From its inception, IL has regarded linguistic variability, i.e. the changeability of languages along dimensions such as time, geographical space, social stratification etc., as an essential property of natural languages that has to be treated in any realistic theory of language; certain idealizations, such as Chomsky's 'completely homogeneous speech-community,' are rejected.

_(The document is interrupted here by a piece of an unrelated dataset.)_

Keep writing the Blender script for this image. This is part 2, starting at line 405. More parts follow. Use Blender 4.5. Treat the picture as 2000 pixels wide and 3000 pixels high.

The Integrational Theory of Linguistic Variability thus aims at providing a theoretical framework for variation research (including studies in sociolinguistics, dialectology, and historical linguistics) and a basis for a realistic theory of language systems. The theory centers around the notion of 'idiolect,' in a specific sense of the term that avoids traditional problems: an idiolect is a homogeneous part of an individual speaker's share of a language (a speaker's total share of a language, called a 'personal variety,' is not an idiolect in this sense but is a set of idiolects). Such an idiolect, understood as an individual (linguistic) means of communication of a person during a certain period of time, simultaneously belongs to a certain period of the language, to a certain dialect, sociolect, register, medial variety, etc. A natural language (understood as a historical language during the entire span of its existence, or a period – a major temporal part – of a historical language) is construed as a set of idiolects, and each variety of the language is a subset of the language. Sets of idiolects (such as languages and their varieties) are called 'communication complexes.' The varieties of a language are given through its 'variety structure': a classification system whose source is the language itself.